GOAL: Retype all the records with nothing changed.

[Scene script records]
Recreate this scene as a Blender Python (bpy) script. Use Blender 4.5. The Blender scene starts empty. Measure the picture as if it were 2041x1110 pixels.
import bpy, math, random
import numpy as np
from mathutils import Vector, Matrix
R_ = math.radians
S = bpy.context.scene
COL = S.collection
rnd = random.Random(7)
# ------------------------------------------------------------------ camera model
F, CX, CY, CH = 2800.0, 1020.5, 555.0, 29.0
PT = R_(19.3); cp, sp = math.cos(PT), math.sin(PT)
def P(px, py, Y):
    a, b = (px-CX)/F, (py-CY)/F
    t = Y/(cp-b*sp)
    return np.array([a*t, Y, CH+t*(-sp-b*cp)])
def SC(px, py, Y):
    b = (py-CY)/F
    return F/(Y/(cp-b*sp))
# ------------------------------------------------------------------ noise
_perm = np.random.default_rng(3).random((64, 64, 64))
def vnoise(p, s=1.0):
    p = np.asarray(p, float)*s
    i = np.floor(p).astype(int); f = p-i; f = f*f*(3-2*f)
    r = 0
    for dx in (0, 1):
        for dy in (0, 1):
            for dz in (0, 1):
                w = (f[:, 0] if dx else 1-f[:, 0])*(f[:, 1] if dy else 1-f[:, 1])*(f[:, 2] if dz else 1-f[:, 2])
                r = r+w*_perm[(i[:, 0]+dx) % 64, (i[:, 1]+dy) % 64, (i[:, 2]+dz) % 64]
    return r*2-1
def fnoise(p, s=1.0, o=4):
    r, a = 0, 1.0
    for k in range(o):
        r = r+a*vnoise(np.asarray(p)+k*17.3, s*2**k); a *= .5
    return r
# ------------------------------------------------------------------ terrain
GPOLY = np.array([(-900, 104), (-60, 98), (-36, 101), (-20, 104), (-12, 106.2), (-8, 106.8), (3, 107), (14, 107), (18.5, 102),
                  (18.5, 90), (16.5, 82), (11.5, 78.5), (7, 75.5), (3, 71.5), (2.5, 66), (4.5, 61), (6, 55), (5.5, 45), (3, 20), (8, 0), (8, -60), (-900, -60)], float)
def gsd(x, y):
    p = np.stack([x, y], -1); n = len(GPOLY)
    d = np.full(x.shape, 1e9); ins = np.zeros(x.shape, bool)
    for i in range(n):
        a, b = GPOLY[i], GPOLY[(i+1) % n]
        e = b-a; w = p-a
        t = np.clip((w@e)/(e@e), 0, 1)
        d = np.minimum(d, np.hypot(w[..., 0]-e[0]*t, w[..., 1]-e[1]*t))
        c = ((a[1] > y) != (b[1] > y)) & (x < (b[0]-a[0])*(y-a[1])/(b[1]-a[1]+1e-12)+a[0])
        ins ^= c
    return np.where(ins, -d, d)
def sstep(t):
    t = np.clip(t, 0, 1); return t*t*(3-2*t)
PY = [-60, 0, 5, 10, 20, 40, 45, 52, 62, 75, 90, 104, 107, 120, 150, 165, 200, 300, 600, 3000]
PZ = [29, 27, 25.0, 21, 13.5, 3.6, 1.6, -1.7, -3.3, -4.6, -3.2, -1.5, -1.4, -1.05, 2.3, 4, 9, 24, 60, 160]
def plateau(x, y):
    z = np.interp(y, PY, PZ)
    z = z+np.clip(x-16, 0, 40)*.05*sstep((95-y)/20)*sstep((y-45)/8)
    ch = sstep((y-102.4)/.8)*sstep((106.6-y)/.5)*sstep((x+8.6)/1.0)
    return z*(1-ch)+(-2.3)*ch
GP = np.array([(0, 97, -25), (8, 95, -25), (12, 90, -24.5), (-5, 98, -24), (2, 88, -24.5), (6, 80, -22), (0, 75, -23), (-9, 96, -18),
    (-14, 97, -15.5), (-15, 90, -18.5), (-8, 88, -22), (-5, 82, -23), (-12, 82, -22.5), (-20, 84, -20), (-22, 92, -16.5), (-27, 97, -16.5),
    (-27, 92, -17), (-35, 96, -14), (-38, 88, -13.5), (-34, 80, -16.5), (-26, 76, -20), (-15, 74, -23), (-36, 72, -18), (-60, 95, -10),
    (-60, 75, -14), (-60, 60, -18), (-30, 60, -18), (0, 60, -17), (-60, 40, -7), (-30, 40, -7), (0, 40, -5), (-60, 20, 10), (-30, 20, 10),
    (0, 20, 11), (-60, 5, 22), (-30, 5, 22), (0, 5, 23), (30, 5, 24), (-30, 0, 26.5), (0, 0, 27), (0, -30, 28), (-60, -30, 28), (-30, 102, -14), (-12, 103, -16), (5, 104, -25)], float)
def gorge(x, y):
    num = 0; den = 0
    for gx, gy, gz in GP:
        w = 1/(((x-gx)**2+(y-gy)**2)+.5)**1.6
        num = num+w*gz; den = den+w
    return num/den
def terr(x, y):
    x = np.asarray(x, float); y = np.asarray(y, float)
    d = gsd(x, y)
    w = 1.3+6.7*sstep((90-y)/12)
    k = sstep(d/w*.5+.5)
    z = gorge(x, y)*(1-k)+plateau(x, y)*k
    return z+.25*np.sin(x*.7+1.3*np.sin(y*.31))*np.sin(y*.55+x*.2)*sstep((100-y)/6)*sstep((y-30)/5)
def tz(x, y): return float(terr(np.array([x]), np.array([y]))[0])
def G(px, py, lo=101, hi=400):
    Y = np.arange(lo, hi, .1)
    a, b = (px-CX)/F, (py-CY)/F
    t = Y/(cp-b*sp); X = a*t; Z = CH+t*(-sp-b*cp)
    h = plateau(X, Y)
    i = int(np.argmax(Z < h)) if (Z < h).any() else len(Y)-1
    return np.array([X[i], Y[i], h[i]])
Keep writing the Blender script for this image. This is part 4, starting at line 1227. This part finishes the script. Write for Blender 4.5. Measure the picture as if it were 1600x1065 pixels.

WRITTEN ANSWER:
Recreate this scene as a Blender Python (bpy) script. Use Blender 4.5. The Blender scene starts empty. Measure the picture as if it were 2041x1110 pixels.
import bpy, math, random
import numpy as np
from mathutils import Vector, Matrix
R_ = math.radians
S = bpy.context.scene
COL = S.collection
rnd = random.Random(7)
# ------------------------------------------------------------------ camera model
F, CX, CY, CH = 2800.0, 1020.5, 555.0, 29.0
PT = R_(19.3); cp, sp = math.cos(PT), math.sin(PT)
def P(px, py, Y):
    a, b = (px-CX)/F, (py-CY)/F
    t = Y/(cp-b*sp)
    return np.array([a*t, Y, CH+t*(-sp-b*cp)])
def SC(px, py, Y):
    b = (py-CY)/F
    return F/(Y/(cp-b*sp))
# ------------------------------------------------------------------ noise
_perm = np.random.default_rng(3).random((64, 64, 64))
def vnoise(p, s=1.0):
    p = np.asarray(p, float)*s
    i = np.floor(p).astype(int); f = p-i; f = f*f*(3-2*f)
    r = 0
    for dx in (0, 1):
        for dy in (0, 1):
            for dz in (0, 1):
                w = (f[:, 0] if dx else 1-f[:, 0])*(f[:, 1] if dy else 1-f[:, 1])*(f[:, 2] if dz else 1-f[:, 2])
                r = r+w*_perm[(i[:, 0]+dx) % 64, (i[:, 1]+dy) % 64, (i[:, 2]+dz) % 64]
    return r*2-1
def fnoise(p, s=1.0, o=4):
    r, a = 0, 1.0
    for k in range(o):
        r = r+a*vnoise(np.asarray(p)+k*17.3, s*2**k); a *= .5
    return r
# ------------------------------------------------------------------ terrain
GPOLY = np.array([(-900, 104), (-60, 98), (-36, 101), (-20, 104), (-12, 106.2), (-8, 106.8), (3, 107), (14, 107), (18.5, 102),
                  (18.5, 90), (16.5, 82), (11.5, 78.5), (7, 75.5), (3, 71.5), (2.5, 66), (4.5, 61), (6, 55), (5.5, 45), (3, 20), (8, 0), (8, -60), (-900, -60)], float)
def gsd(x, y):
    p = np.stack([x, y], -1); n = len(GPOLY)
    d = np.full(x.shape, 1e9); ins = np.zeros(x.shape, bool)
    for i in range(n):
        a, b = GPOLY[i], GPOLY[(i+1) % n]
        e = b-a; w = p-a
        t = np.clip((w@e)/(e@e), 0, 1)
        d = np.minimum(d, np.hypot(w[..., 0]-e[0]*t, w[..., 1]-e[1]*t))
        c = ((a[1] > y) != (b[1] > y)) & (x < (b[0]-a[0])*(y-a[1])/(b[1]-a[1]+1e-12)+a[0])
        ins ^= c
    return np.where(ins, -d, d)
def sstep(t):
    t = np.clip(t, 0, 1); return t*t*(3-2*t)
PY = [-60, 0, 5, 10, 20, 40, 45, 52, 62, 75, 90, 104, 107, 120, 150, 165, 200, 300, 600, 3000]
PZ = [29, 27, 25.0, 21, 13.5, 3.6, 1.6, -1.7, -3.3, -4.6, -3.2, -1.5, -1.4, -1.05, 2.3, 4, 9, 24, 60, 160]
def plateau(x, y):
    z = np.interp(y, PY, PZ)
    z = z+np.clip(x-16, 0, 40)*.05*sstep((95-y)/20)*sstep((y-45)/8)
    ch = sstep((y-102.4)/.8)*sstep((106.6-y)/.5)*sstep((x+8.6)/1.0)
    return z*(1-ch)+(-2.3)*ch
GP = np.array([(0, 97, -25), (8, 95, -25), (12, 90, -24.5), (-5, 98, -24), (2, 88, -24.5), (6, 80, -22), (0, 75, -23), (-9, 96, -18),
    (-14, 97, -15.5), (-15, 90, -18.5), (-8, 88, -22), (-5, 82, -23), (-12, 82, -22.5), (-20, 84, -20), (-22, 92, -16.5), (-27, 97, -16.5),
    (-27, 92, -17), (-35, 96, -14), (-38, 88, -13.5), (-34, 80, -16.5), (-26, 76, -20), (-15, 74, -23), (-36, 72, -18), (-60, 95, -10),
    (-60, 75, -14), (-60, 60, -18), (-30, 60, -18), (0, 60, -17), (-60, 40, -7), (-30, 40, -7), (0, 40, -5), (-60, 20, 10), (-30, 20, 10),
    (0, 20, 11), (-60, 5, 22), (-30, 5, 22), (0, 5, 23), (30, 5, 24), (-30, 0, 26.5), (0, 0, 27), (0, -30, 28), (-60, -30, 28), (-30, 102, -14), (-12, 103, -16), (5, 104, -25)], float)
def gorge(x, y):
    num = 0; den = 0
    for gx, gy, gz in GP:
        w = 1/(((x-gx)**2+(y-gy)**2)+.5)**1.6
        num = num+w*gz; den = den+w
    return num/den
def terr(x, y):
    x = np.asarray(x, float); y = np.asarray(y, float)
    d = gsd(x, y)
    w = 1.3+6.7*sstep((90-y)/12)
    k = sstep(d/w*.5+.5)
    z = gorge(x, y)*(1-k)+plateau(x, y)*k
    return z+.25*np.sin(x*.7+1.3*np.sin(y*.31))*np.sin(y*.55+x*.2)*sstep((100-y)/6)*sstep((y-30)/5)
def tz(x, y): return float(terr(np.array([x]), np.array([y]))[0])
def G(px, py, lo=101, hi=400):
    Y = np.arange(lo, hi, .1)
    a, b = (px-CX)/F, (py-CY)/F
    t = Y/(cp-b*sp); X = a*t; Z = CH+t*(-sp-b*cp)
    h = plateau(X, Y)
    i = int(np.argmax(Z < h)) if (Z < h).any() else len(Y)-1
    return np.array([X[i], Y[i], h[i]])
Keep writing the Blender script for this image. This is part 4, starting at line 1227. This part finishes the script. Write for Blender 4.5. Measure the picture as if it were 1600x1065 pixels.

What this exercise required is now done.